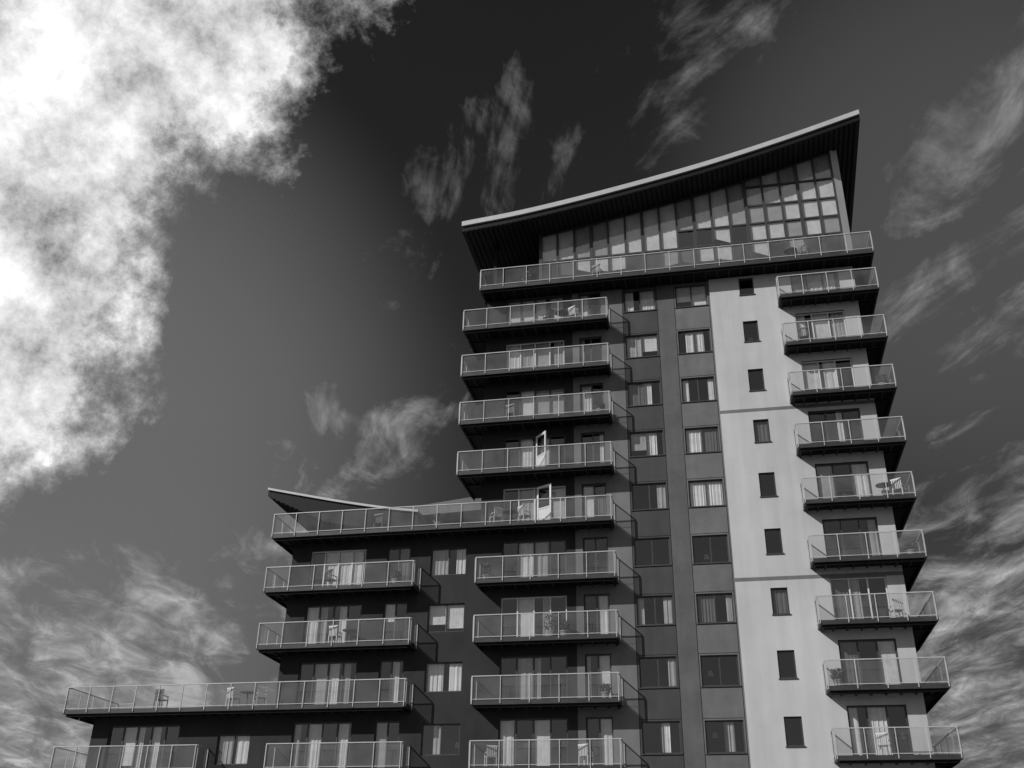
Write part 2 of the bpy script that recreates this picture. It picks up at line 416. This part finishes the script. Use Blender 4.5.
pent.box(-11.05,-10.85,YG,YG+.2,zd,soz(-11)-.01,'steel_dark')

# ------------------------------------------------------------------ left block penthouse: angled dark roof, pale lean-to roof behind
zl=zs_(3)+.28
RL=[(-23.9,22.30),(-22.0,21.85),(-19.5,21.28),(-17.0,20.78),(-15.2,20.5)]
thl=lambda x:.45+.85*max(0,min(1,(x+23.9)/3.5))
make_roof(RL,2.0,9.5,thl,.12,flare=0,n=40)
pale=Acc("lean_to_roof")
x0,x1=-18.4,-11.25
pale.hexa([(x0,2.7,20.3),(x1,2.7,20.6),(x1,9.3,20.6),(x0,9.3,20.3),(x0,2.7,20.66),(x1,2.7,21.45),(x1,9.3,21.45),(x0,9.3,20.66)],'render_mid')
PW=Pfront(3.6); x0=-20.4
pent.poly([PW(x0,.3,zl),PW(-11.22,.3,zl),PW(-11.22,.3,20.4),PW(x0,.3,20.4)],'panel_dark')
for i in range(10):
    a=x0+.1+i*.9
    pent.box(a,a+.07,.1,.2,zl,20.2,'frame_white',PW)
    panes.poly([PW(a+.07,.15,zl),PW(a+.9,.15,zl),PW(a+.9,.15,20.2),PW(a+.07,.15,20.2)],'glass_win')
    if i%3!=1: blinds.poly([PW(a+.1,.22,zl),PW(a+.85,.22,zl),PW(a+.85,.22,20.2),PW(a+.1,.22,20.2)],'c1')
pent.poly([(x0,3.7,zl),(x0,9,zl),(x0,9,20.4),(x0,3.7,20.4)],'panel_dark')

# open white balcony doors
dr=Acc("open_balcony_doors")
for (x,z,ang) in ((-8.4,zs_(4)+.34,48),(-8.35,zs_(3)+.34,30)):
    c,s=math.cos(math.radians(ang)),math.sin(math.radians(ang))
    P=lambda a,d,zz,x=x,c=c,s=s:(x+a*c-d*s, YA-.02-a*s-d*c, zz)
    W=.9;H=2.05
    dr.box(0,.1,0,.05,z,z+H,'frame_white',P);dr.box(W-.1,W,0,.05,z,z+H,'frame_white',P)
    dr.box(.1,W-.1,.001,.049,z,z+.14,'frame_white',P);dr.box(.1,W-.1,.001,.049,z+H-.12,z+H,'frame_white',P)
    dr.box(.1,W-.1,.001,.049,z+.85,z+.92,'frame_white',P)
    dr.box(.1,W-.1,.02,.03,z+.14,z+.85,'frame_white',P)
    panes.poly([P(.1,.025,z+.92),P(W-.1,.025,z+.92),P(W-.1,.025,z+H-.1),P(.1,.025,z+H-.1)],'glass_win')
for a in (walls,frames,panes,rooms,blinds,slabs,rails,rglass,roof,soff,pent,dr,pale): a.build(bld)

# ------------------------------------------------------------------ balcony furniture
M['chair_white']=surf("chair_white",.6,.5,.05,bump=0); M['chair_dark']=surf("chair_dark",.06,.5,.05,bump=0)
M['pot']=surf("pot",.25,.8,.1,bump=0); M['leaf']=surf("leaf",.09,.6,.4,8,bump=0)
def chair(x,y,z,rot,mat='chair_white'):
    e=empty("garden_chair",(x,y,z),rot)
    a=Acc("seat_and_legs")
    for sx in (-.22,.22):
        for sy in (-.2,.2): a.box(sx-.02,sx+.02,sy-.02,sy+.02,0,.44,mat)
        a.box(sx-.02,sx+.02,-.22,.2,.62,.65,mat); a.box(sx-.018,sx+.018,-.2,-.17,.44,.62,mat)
    for i in range(5): a.box(-.24,.24,-.22+i*.09,-.15+i*.09,.44,.465,mat)
    a.build(e)
    b=Acc("backrest")
    for i in range(6): b.box(-.22+i*.08,-.18+i*.08,.2,.23,.46,.9,mat)
    b.box(-.25,.25,.198,.235,.86,.93,mat); b.build(e)
def table(x,y,z,mat='chair_dark'):
    e=empty("garden_table",(x,y,z)); a=Acc("table_top"); n=20
    for zz in (.7,.73): a.poly([(.35*math.cos(6.283*i/n),.35*math.sin(6.283*i/n),zz) for i in range(n)],mat)
    for i in range(n):
        t0,t1=6.283*i/n,6.283*(i+1)/n
        a.poly([(.35*math.cos(t),.35*math.sin(t),h) for t,h in ((t0,.7),(t1,.7),(t1,.73),(t0,.73))],mat)
    a.build(e); b=Acc("pedestal"); b.box(-.025,.025,-.025,.025,.02,.7,mat); b.box(-.22,.22,-.03,.03,0,.03,mat); b.box(-.03,.03,-.22,.22,0,.028,mat); b.build(e)
def plant(x,y,z,h=.9,r=.3):
    e=empty("potted_plant",(x,y,z)); a=Acc("pot"); n=14
    for (r0,z0,r1,z1) in ((.13,0,.19,.3),(.21,.3,.21,.35)):
        for i in range(n):
            t0,t1=6.283*i/n,6.283*(i+1)/n
            a.poly([(r0*math.cos(t0),r0*math.sin(t0),z0),(r0*math.cos(t1),r0*math.sin(t1),z0),(r1*math.cos(t1),r1*math.sin(t1),z1),(r1*math.cos(t0),r1*math.sin(t0),z1)],'pot')
    a.build(e); b=Acc("foliage")
    for i in range(260):
        u=random.random(); th=random.random()*6.283; rr=r*math.sqrt(random.random())*(1-.5*abs(u-.5))
        c=Vector((rr*math.cos(th),rr*math.sin(th),.35+u*(h-.35)))
        d=Vector((random.uniform(-1,1),random.uniform(-1,1),random.uniform(-.3,1))).normalized()*.09
        q=d.cross(Vector((random.random(),random.random(),random.random()))).normalized()*.025
        b.poly([c-d,c+q,c+d,c-q],'leaf')
    b.build(e)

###

● **SET TASK**
With all pictures left out, please transcribe exactly the lines from the start of the material through the line with "pent.box(-11.05,-10.85,YG,YG+.2,zd,soz(-11)-.01,'steel_dark')".

● **WRITTEN RESPONSE**
Write part 2 of the bpy script that recreates this picture. It picks up at line 416. This part finishes the script. Use Blender 4.5.
pent.box(-11.05,-10.85,YG,YG+.2,zd,soz(-11)-.01,'steel_dark')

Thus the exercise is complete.